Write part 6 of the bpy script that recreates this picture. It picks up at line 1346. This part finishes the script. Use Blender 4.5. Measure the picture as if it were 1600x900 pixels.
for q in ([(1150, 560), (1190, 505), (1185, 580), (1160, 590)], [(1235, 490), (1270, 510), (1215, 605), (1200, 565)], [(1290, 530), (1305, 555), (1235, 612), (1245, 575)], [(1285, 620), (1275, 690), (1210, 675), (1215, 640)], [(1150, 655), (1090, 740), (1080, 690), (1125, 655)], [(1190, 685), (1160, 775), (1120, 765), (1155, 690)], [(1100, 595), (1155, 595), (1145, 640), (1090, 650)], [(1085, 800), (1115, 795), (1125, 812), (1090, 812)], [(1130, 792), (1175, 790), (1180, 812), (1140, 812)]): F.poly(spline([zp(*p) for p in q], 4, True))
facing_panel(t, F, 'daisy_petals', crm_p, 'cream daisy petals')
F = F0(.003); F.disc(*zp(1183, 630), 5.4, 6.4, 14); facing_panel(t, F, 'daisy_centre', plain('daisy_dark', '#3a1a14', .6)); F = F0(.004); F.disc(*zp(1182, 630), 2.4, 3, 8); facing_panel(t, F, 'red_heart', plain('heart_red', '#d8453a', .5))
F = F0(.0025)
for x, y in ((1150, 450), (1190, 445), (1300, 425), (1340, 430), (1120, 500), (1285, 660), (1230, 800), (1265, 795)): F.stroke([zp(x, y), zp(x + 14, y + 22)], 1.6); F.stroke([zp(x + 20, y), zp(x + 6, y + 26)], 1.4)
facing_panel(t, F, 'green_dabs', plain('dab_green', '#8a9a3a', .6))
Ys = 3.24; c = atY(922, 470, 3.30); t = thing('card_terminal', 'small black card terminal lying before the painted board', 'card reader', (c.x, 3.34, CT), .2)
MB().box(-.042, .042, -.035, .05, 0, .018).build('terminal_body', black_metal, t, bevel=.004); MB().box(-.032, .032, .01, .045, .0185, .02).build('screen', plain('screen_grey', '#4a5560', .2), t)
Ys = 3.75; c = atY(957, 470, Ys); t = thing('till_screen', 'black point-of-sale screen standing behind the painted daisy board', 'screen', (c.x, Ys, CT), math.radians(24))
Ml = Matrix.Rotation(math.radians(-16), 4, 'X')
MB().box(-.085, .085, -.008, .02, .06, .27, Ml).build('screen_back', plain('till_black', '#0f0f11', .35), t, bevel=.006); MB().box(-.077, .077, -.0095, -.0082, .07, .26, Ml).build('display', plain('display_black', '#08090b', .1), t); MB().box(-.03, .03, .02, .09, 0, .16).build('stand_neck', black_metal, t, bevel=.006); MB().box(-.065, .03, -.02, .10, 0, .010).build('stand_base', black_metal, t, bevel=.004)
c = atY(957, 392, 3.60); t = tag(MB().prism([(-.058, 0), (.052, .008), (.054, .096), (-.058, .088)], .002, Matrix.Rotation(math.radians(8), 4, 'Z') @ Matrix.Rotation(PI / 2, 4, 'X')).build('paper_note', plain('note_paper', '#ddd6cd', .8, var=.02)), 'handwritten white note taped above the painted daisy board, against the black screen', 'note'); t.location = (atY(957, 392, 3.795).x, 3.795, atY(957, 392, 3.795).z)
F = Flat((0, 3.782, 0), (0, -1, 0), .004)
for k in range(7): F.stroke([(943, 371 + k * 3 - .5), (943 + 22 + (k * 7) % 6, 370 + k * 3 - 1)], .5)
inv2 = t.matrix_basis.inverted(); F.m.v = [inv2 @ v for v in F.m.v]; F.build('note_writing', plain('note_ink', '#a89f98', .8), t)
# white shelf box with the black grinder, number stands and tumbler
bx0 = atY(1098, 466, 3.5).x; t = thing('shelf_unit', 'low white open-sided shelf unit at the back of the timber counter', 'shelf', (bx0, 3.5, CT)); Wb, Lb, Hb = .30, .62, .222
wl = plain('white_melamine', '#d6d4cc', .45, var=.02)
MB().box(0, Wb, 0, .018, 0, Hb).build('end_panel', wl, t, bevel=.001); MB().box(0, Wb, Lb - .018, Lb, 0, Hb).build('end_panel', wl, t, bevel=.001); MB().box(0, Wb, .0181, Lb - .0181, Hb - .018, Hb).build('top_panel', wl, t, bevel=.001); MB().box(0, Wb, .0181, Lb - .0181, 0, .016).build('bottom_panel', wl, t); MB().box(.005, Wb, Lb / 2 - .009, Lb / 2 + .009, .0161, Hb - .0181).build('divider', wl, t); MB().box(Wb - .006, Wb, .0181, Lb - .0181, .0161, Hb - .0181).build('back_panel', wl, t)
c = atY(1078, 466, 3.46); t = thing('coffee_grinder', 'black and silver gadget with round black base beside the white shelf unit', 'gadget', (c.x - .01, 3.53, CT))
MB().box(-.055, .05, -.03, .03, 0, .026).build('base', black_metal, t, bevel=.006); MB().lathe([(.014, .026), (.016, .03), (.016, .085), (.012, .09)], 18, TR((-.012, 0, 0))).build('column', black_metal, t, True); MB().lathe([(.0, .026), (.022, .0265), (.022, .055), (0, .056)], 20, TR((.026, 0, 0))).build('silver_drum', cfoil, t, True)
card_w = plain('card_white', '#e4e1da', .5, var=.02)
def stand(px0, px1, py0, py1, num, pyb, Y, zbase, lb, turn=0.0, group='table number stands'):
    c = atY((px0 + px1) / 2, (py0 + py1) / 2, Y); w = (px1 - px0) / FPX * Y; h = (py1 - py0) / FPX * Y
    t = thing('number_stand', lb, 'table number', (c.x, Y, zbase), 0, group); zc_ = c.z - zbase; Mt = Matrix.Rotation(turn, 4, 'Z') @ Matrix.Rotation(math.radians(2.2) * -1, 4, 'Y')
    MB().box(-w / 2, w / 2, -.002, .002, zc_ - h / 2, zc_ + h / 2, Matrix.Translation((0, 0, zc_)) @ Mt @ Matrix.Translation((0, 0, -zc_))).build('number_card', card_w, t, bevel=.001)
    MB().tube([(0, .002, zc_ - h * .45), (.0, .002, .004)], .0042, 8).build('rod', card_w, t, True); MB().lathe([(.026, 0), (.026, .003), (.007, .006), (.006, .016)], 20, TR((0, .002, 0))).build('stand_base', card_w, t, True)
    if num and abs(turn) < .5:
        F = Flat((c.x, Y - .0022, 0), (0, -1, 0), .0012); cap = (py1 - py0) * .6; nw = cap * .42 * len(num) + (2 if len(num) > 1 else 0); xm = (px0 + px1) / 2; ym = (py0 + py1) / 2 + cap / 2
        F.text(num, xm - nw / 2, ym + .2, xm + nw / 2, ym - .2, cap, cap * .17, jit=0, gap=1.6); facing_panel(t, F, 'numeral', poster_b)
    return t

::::

Your task is to repeat the data exactly, with nothing left out.

Write part 6 of the bpy script that recreates this picture. It picks up at line 1346. This part finishes the script. Use Blender 4.5. Measure the picture as if it were 1600x900 pixels.
for q in ([(1150, 560), (1190, 505), (1185, 580), (1160, 590)], [(1235, 490), (1270, 510), (1215, 605), (1200, 565)], [(1290, 530), (1305, 555), (1235, 612), (1245, 575)], [(1285, 620), (1275, 690), (1210, 675), (1215, 640)], [(1150, 655), (1090, 740), (1080, 690), (1125, 655)], [(1190, 685), (1160, 775), (1120, 765), (1155, 690)], [(1100, 595), (1155, 595), (1145, 640), (1090, 650)], [(1085, 800), (1115, 795), (1125, 812), (1090, 812)], [(1130, 792), (1175, 790), (1180, 812), (1140, 812)]): F.poly(spline([zp(*p) for p in q], 4, True))
facing_panel(t, F, 'daisy_petals', crm_p, 'cream daisy petals')
F = F0(.003); F.disc(*zp(1183, 630), 5.4, 6.4, 14); facing_panel(t, F, 'daisy_centre', plain('daisy_dark', '#3a1a14', .6)); F = F0(.004); F.disc(*zp(1182, 630), 2.4, 3, 8); facing_panel(t, F, 'red_heart', plain('heart_red', '#d8453a', .5))
F = F0(.0025)
for x, y in ((1150, 450), (1190, 445), (1300, 425), (1340, 430), (1120, 500), (1285, 660), (1230, 800), (1265, 795)): F.stroke([zp(x, y), zp(x + 14, y + 22)], 1.6); F.stroke([zp(x + 20, y), zp(x + 6, y + 26)], 1.4)
facing_panel(t, F, 'green_dabs', plain('dab_green', '#8a9a3a', .6))
Ys = 3.24; c = atY(922, 470, 3.30); t = thing('card_terminal', 'small black card terminal lying before the painted board', 'card reader', (c.x, 3.34, CT), .2)
MB().box(-.042, .042, -.035, .05, 0, .018).build('terminal_body', black_metal, t, bevel=.004); MB().box(-.032, .032, .01, .045, .0185, .02).build('screen', plain('screen_grey', '#4a5560', .2), t)
Ys = 3.75; c = atY(957, 470, Ys); t = thing('till_screen', 'black point-of-sale screen standing behind the painted daisy board', 'screen', (c.x, Ys, CT), math.radians(24))
Ml = Matrix.Rotation(math.radians(-16), 4, 'X')
MB().box(-.085, .085, -.008, .02, .06, .27, Ml).build('screen_back', plain('till_black', '#0f0f11', .35), t, bevel=.006); MB().box(-.077, .077, -.0095, -.0082, .07, .26, Ml).build('display', plain('display_black', '#08090b', .1), t); MB().box(-.03, .03, .02, .09, 0, .16).build('stand_neck', black_metal, t, bevel=.006); MB().box(-.065, .03, -.02, .10, 0, .010).build('stand_base', black_metal, t, bevel=.004)
c = atY(957, 392, 3.60); t = tag(MB().prism([(-.058, 0), (.052, .008), (.054, .096), (-.058, .088)], .002, Matrix.Rotation(math.radians(8), 4, 'Z') @ Matrix.Rotation(PI / 2, 4, 'X')).build('paper_note', plain('note_paper', '#ddd6cd', .8, var=.02)), 'handwritten white note taped above the painted daisy board, against the black screen', 'note'); t.location = (atY(957, 392, 3.795).x, 3.795, atY(957, 392, 3.795).z)
F = Flat((0, 3.782, 0), (0, -1, 0), .004)
for k in range(7): F.stroke([(943, 371 + k * 3 - .5), (943 + 22 + (k * 7) % 6, 370 + k * 3 - 1)], .5)
inv2 = t.matrix_basis.inverted(); F.m.v = [inv2 @ v for v in F.m.v]; F.build('note_writing', plain('note_ink', '#a89f98', .8), t)
# white shelf box with the black grinder, number stands and tumbler
bx0 = atY(1098, 466, 3.5).x; t = thing('shelf_unit', 'low white open-sided shelf unit at the back of the timber counter', 'shelf', (bx0, 3.5, CT)); Wb, Lb, Hb = .30, .62, .222
wl = plain('white_melamine', '#d6d4cc', .45, var=.02)
MB().box(0, Wb, 0, .018, 0, Hb).build('end_panel', wl, t, bevel=.001); MB().box(0, Wb, Lb - .018, Lb, 0, Hb).build('end_panel', wl, t, bevel=.001); MB().box(0, Wb, .0181, Lb - .0181, Hb - .018, Hb).build('top_panel', wl, t, bevel=.001); MB().box(0, Wb, .0181, Lb - .0181, 0, .016).build('bottom_panel', wl, t); MB().box(.005, Wb, Lb / 2 - .009, Lb / 2 + .009, .0161, Hb - .0181).build('divider', wl, t); MB().box(Wb - .006, Wb, .0181, Lb - .0181, .0161, Hb - .0181).build('back_panel', wl, t)
c = atY(1078, 466, 3.46); t = thing('coffee_grinder', 'black and silver gadget with round black base beside the white shelf unit', 'gadget', (c.x - .01, 3.53, CT))
MB().box(-.055, .05, -.03, .03, 0, .026).build('base', black_metal, t, bevel=.006); MB().lathe([(.014, .026), (.016, .03), (.016, .085), (.012, .09)], 18, TR((-.012, 0, 0))).build('column', black_metal, t, True); MB().lathe([(.0, .026), (.022, .0265), (.022, .055), (0, .056)], 20, TR((.026, 0, 0))).build('silver_drum', cfoil, t, True)
card_w = plain('card_white', '#e4e1da', .5, var=.02)
def stand(px0, px1, py0, py1, num, pyb, Y, zbase, lb, turn=0.0, group='table number stands'):
    c = atY((px0 + px1) / 2, (py0 + py1) / 2, Y); w = (px1 - px0) / FPX * Y; h = (py1 - py0) / FPX * Y
    t = thing('number_stand', lb, 'table number', (c.x, Y, zbase), 0, group); zc_ = c.z - zbase; Mt = Matrix.Rotation(turn, 4, 'Z') @ Matrix.Rotation(math.radians(2.2) * -1, 4, 'Y')
    MB().box(-w / 2, w / 2, -.002, .002, zc_ - h / 2, zc_ + h / 2, Matrix.Translation((0, 0, zc_)) @ Mt @ Matrix.Translation((0, 0, -zc_))).build('number_card', card_w, t, bevel=.001)
    MB().tube([(0, .002, zc_ - h * .45), (.0, .002, .004)], .0042, 8).build('rod', card_w, t, True); MB().lathe([(.026, 0), (.026, .003), (.007, .006), (.006, .016)], 20, TR((0, .002, 0))).build('stand_base', card_w, t, True)
    if num and abs(turn) < .5:
        F = Flat((c.x, Y - .0022, 0), (0, -1, 0), .0012); cap = (py1 - py0) * .6; nw = cap * .42 * len(num) + (2 if len(num) > 1 else 0); xm = (px0 + px1) / 2; ym = (py0 + py1) / 2 + cap / 2
        F.text(num, xm - nw / 2, ym + .2, xm + nw / 2, ym - .2, cap, cap * .17, jit=0, gap=1.6); facing_panel(t, F, 'numeral', poster_b)
    return t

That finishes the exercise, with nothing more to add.